» **What the task asks**:
Write out word for word each line of the records, beginning at the first and stopping after the line with "from mathutils import Vector, Matrix, noise". Leave the pictures out.

-- START OF Input data --

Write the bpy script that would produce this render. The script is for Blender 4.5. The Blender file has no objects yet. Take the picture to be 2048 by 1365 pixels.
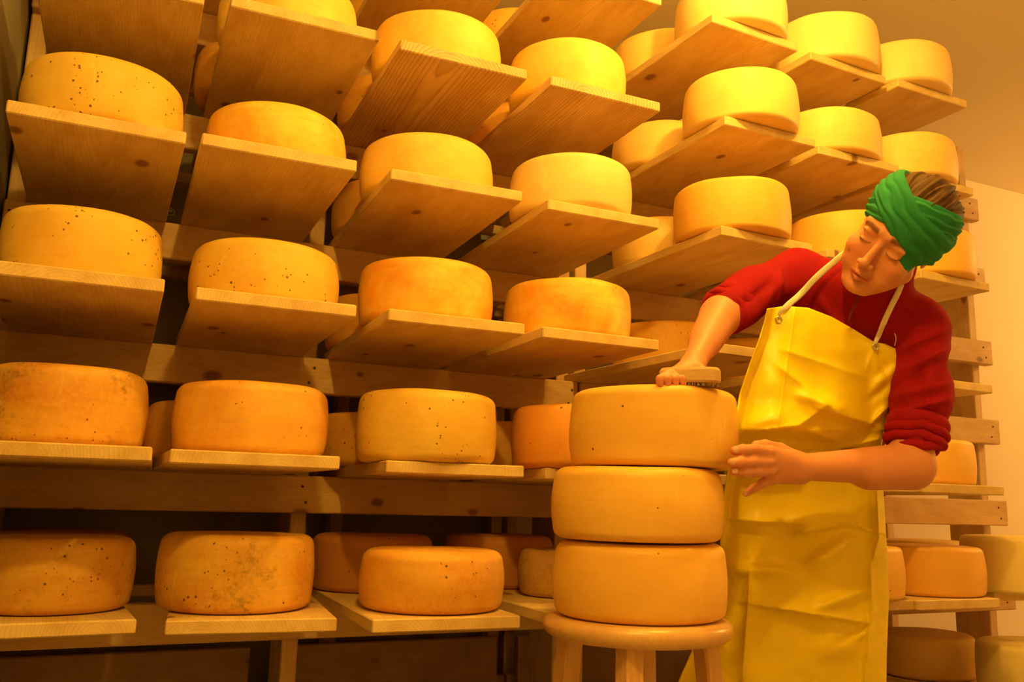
import bpy, math, random
import numpy as np
from mathutils import Vector, Matrix, noise

# ------------------------------------------------------------------ camera
SC = bpy.context.scene
COL = SC.collection
YAW, PITCH, ROLL, FPX = 0.43507, 0.18208, 0.02525, 1760.16
CAM = Vector((0.6491, -1.6030, 0.8710))
fw = Vector((math.sin(YAW)*math.cos(PITCH), math.cos(YAW)*math.cos(PITCH), math.sin(PITCH)))
rt = Vector((math.cos(YAW), -math.sin(YAW), 0.0))
up = rt.cross(fw)
RT = rt*math.cos(ROLL) + up*math.sin(ROLL)
UP = -rt*math.sin(ROLL) + up*math.cos(ROLL)
cd = bpy.data.cameras.new('camera'); co = bpy.data.objects.new('camera', cd); COL.objects.link(co)
cd.sensor_width = 36; cd.lens = FPX/2048*36; cd.clip_start = 0.02
co.matrix_world = Matrix(((RT.x, UP.x, -fw.x, CAM.x), (RT.y, UP.y, -fw.y, CAM.y), (RT.z, UP.z, -fw.z, CAM.z), (0, 0, 0, 1)))
SC.camera = co

# ------------------------------------------------------------------ light and exposure
SC.view_settings.view_transform = 'Standard'
SC.view_settings.look = 'None'
SC.view_settings.gamma = 1
SC.view_settings.use_curve_mapping = False
SC.view_settings.exposure = 0.0
w = bpy.data.worlds.new('world'); SC.world = w; w.use_nodes = True
w.node_tree.nodes['Background'].inputs[0].default_value = (1, .55, .2, 1)
w.node_tree.nodes['Background'].inputs[1].default_value = 0.01
LAMP = (.85, -1.4, 2.26)
ld = bpy.data.lights.new('ceiling_bulb_light', 'POINT'); ld.energy = 44; ld.color = (1, .57, .078); ld.shadow_soft_size = .035
lo = bpy.data.objects.new('ceiling_bulb_light', ld); lo.location = LAMP; COL.objects.link(lo)

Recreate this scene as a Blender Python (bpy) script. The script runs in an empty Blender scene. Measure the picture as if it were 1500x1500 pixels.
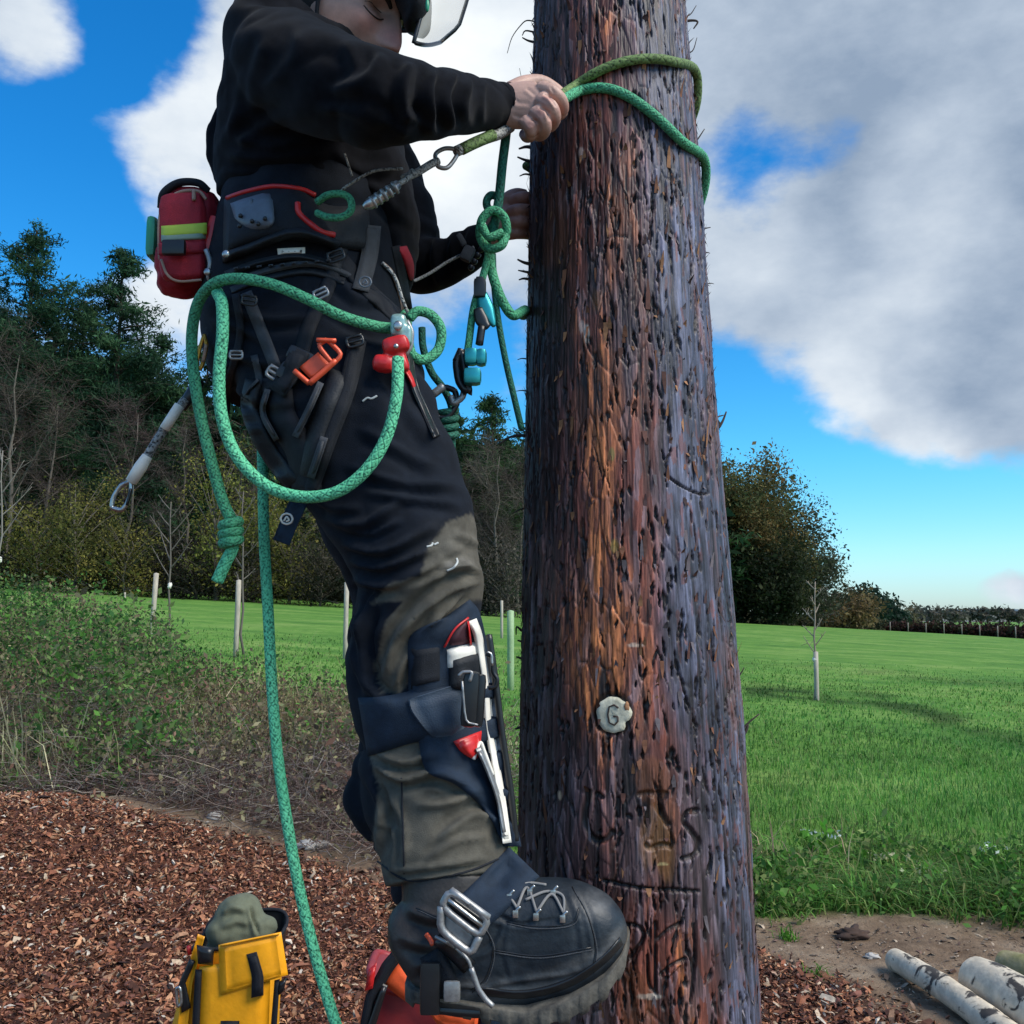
import bpy, math, random
import numpy as np
from mathutils import Vector, Matrix
from mathutils.bvhtree import BVHTree
R_ = math.radians
rng = np.random.default_rng(7)
random.seed(7)
sc = bpy.context.scene
COL = sc.collection

# ------------------------------------------------------------------ camera
FPX = 1400.0; HOR = 905.0; CAMZ = 1.45
PITCH = math.atan((HOR-750)/FPX)
cd = bpy.data.cameras.new('camera'); cam = bpy.data.objects.new('camera', cd); COL.objects.link(cam)
cd.sensor_width = 36; cd.lens = FPX/1500*36; cd.clip_end = 6000; cd.clip_start = 0.02
cam.location = (0, 0, CAMZ); cam.rotation_euler = (math.pi/2+PITCH, 0, 0)
sc.camera = cam
FW = np.array([0, math.cos(PITCH), math.sin(PITCH)]); UP = np.array([0, -math.sin(PITCH), math.cos(PITCH)])
CP = np.array([0, 0, CAMZ])
def ray(px, py):
    return FW*FPX + np.array([1., 0, 0])*(px-750) + UP*(750-py)
def P(px, py, Y):
    d = ray(px, py); return CP + d*(Y/d[1])
def proj(V):
    q = np.asarray(V)-CP; z = q@FW
    z = np.where(z < 1e-3, 1e-3, z)
    return 750+FPX*q[:, 0]/z, 750-FPX*(q@UP)/z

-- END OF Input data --

» **Written reply**:
Write the bpy script that would produce this render. The script is for Blender 4.5. The Blender file has no objects yet. Take the picture to be 2048 by 1365 pixels.
import bpy, math, random
import numpy as np
from mathutils import Vector, Matrix, noise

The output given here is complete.